Stored data:
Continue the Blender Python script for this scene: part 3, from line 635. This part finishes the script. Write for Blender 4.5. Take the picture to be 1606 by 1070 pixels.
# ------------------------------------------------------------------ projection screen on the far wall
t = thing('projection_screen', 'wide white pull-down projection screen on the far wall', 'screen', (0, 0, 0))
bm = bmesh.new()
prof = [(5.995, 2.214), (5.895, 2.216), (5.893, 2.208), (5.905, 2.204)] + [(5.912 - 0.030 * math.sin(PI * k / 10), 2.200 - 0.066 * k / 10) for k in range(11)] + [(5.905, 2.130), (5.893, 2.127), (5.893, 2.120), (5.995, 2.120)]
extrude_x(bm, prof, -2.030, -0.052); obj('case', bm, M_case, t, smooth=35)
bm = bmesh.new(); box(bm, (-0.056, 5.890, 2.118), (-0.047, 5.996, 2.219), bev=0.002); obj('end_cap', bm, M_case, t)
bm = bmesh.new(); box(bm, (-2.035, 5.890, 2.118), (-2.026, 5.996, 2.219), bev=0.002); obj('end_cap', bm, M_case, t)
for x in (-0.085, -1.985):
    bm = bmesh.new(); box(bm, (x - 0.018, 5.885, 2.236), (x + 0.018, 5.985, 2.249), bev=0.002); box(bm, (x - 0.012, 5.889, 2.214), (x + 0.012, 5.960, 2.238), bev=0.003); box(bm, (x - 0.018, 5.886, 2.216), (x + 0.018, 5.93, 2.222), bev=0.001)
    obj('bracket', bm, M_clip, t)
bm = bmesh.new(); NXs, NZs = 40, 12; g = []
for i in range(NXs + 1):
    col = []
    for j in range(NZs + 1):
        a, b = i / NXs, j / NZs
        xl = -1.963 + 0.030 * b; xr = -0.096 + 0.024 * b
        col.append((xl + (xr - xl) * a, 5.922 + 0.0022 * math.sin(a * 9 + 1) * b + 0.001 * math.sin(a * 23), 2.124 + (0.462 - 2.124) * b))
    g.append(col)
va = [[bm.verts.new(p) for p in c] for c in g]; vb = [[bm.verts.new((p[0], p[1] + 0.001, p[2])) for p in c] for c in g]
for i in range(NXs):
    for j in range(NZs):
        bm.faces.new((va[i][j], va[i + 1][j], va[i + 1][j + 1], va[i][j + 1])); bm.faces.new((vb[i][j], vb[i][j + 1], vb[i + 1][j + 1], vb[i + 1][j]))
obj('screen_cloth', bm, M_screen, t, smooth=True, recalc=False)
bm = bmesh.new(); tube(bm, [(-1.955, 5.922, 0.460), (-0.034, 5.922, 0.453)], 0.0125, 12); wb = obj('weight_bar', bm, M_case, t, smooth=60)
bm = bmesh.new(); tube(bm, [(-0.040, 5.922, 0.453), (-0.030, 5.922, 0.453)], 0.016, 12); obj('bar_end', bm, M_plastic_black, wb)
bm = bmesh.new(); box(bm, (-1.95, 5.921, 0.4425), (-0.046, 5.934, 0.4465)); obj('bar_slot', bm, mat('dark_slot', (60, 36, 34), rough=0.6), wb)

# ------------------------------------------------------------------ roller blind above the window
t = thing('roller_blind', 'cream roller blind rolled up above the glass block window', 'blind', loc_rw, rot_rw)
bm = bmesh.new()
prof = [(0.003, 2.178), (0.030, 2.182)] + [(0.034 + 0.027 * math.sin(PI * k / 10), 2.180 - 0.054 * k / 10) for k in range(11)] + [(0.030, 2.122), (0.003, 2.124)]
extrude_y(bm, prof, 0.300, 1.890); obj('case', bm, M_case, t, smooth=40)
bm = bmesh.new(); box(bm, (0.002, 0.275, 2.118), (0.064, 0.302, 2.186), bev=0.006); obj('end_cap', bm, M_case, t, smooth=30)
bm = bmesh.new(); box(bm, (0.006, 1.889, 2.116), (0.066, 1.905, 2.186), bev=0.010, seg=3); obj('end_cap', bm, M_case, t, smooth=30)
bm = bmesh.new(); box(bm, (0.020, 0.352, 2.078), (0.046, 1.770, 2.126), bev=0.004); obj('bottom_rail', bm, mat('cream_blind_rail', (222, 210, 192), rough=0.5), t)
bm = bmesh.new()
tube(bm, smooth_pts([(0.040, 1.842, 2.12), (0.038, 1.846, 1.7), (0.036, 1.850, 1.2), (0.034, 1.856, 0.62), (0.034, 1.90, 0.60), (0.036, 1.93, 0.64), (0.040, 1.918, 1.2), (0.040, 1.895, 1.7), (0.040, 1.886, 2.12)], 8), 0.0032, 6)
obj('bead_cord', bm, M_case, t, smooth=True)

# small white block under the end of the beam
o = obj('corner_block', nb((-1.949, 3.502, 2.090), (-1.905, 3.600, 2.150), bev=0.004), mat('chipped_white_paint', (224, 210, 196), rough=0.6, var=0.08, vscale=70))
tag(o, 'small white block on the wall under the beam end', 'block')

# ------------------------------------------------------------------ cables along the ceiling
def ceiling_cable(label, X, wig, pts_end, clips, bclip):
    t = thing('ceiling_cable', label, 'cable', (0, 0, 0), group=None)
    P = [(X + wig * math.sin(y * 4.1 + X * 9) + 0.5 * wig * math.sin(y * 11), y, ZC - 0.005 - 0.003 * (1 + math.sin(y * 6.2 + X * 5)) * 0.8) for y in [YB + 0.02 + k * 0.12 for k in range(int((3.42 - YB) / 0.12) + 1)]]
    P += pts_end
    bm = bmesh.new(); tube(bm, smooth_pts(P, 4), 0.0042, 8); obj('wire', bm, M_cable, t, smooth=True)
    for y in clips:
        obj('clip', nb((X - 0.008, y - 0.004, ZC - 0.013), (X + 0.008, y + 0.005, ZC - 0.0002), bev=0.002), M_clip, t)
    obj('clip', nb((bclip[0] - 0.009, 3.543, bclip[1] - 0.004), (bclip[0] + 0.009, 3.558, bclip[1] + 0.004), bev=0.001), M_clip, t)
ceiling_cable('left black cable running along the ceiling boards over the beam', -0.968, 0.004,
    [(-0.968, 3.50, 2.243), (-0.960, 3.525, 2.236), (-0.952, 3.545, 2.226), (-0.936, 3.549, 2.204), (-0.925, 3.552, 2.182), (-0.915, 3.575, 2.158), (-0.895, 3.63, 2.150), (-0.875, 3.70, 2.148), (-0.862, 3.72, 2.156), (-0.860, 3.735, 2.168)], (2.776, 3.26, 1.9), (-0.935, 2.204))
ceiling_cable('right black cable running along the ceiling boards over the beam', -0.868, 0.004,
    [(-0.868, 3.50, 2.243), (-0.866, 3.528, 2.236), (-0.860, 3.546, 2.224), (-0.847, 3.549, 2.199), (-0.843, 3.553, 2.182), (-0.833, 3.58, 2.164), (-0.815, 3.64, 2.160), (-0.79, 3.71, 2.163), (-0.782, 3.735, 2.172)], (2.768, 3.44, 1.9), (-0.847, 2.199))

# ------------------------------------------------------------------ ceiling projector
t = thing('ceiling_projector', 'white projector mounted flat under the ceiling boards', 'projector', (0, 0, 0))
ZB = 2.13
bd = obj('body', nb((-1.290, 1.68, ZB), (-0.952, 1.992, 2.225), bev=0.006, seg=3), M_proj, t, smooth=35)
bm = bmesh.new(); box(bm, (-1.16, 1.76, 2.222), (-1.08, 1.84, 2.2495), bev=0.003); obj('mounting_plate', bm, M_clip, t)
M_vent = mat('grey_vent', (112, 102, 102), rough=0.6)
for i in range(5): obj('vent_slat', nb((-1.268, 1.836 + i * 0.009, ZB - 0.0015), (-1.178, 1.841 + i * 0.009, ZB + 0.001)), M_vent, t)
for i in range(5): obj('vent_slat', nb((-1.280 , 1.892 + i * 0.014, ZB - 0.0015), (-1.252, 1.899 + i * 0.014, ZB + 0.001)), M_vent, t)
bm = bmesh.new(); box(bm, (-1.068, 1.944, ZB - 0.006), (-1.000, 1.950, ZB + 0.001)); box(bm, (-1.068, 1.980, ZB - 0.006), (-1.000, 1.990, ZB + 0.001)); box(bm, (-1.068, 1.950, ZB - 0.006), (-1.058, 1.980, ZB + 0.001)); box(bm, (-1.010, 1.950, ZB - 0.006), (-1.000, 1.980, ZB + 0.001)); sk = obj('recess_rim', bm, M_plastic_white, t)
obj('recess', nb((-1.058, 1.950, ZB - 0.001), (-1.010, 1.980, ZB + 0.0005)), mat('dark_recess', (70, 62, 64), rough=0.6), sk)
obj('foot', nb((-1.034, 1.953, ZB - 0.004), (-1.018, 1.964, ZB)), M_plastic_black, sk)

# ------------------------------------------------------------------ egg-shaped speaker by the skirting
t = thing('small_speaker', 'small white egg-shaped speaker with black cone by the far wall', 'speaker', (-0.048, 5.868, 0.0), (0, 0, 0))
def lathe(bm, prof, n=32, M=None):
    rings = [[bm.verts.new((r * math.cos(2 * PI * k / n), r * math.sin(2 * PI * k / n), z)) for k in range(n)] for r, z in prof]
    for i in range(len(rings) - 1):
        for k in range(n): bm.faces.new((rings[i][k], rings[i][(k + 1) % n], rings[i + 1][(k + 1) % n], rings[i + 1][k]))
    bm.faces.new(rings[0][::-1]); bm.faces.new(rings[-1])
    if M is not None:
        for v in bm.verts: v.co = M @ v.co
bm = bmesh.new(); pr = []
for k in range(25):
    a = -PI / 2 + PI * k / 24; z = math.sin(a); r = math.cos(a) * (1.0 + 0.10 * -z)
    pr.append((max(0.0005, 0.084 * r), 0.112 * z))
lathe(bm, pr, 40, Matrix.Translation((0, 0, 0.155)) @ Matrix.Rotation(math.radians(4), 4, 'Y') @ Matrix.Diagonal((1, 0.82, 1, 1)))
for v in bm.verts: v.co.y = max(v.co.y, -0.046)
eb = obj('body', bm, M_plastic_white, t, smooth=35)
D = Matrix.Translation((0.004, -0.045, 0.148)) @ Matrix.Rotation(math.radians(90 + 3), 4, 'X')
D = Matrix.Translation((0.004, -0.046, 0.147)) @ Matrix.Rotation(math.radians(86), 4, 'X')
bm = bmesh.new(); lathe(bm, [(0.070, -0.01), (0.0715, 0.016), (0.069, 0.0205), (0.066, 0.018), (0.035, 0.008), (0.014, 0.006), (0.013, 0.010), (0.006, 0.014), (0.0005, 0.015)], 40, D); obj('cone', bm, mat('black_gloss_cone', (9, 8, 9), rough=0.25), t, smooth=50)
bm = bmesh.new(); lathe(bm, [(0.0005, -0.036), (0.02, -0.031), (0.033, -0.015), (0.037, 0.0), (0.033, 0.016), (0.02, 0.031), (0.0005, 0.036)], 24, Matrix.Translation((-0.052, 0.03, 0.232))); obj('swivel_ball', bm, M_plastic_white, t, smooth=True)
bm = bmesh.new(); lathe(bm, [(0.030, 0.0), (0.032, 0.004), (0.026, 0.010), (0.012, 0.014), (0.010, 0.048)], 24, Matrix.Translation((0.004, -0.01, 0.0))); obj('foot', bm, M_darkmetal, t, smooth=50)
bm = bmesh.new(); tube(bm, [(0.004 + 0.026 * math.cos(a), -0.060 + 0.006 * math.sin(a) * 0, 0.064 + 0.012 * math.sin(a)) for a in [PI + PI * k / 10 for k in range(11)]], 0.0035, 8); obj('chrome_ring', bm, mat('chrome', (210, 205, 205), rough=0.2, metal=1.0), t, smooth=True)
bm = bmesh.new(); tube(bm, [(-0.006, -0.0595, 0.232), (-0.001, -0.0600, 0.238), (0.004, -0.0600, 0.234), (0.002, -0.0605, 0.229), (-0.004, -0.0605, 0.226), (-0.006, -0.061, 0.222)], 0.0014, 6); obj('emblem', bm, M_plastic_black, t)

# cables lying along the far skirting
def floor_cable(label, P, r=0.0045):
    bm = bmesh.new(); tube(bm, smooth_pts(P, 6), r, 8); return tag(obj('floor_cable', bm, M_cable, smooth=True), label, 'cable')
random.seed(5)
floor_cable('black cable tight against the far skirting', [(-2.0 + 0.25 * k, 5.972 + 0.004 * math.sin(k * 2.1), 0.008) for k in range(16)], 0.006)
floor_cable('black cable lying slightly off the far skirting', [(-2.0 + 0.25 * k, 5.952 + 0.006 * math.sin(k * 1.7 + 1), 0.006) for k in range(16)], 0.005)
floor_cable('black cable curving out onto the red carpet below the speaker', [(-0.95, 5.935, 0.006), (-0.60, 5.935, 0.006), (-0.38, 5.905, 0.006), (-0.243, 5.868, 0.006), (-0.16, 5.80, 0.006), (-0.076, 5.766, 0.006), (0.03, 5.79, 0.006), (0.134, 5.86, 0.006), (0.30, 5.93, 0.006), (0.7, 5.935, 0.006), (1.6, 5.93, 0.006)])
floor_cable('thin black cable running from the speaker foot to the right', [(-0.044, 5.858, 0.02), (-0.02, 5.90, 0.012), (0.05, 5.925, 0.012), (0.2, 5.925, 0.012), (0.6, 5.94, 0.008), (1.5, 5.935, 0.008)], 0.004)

Problem to solve: Gather each line in the data that holds the string "from".

Written reply:
Continue the Blender Python script for this scene: part 3, from line 635. This part finishes the script. Write for Blender 4.5. Take the picture to be 1606 by 1070 pixels.
floor_cable('thin black cable running from the speaker foot to the right', [(-0.044, 5.858, 0.02), (-0.02, 5.90, 0.012), (0.05, 5.925, 0.012), (0.2, 5.925, 0.012), (0.6, 5.94, 0.008), (1.5, 5.935, 0.008)], 0.004)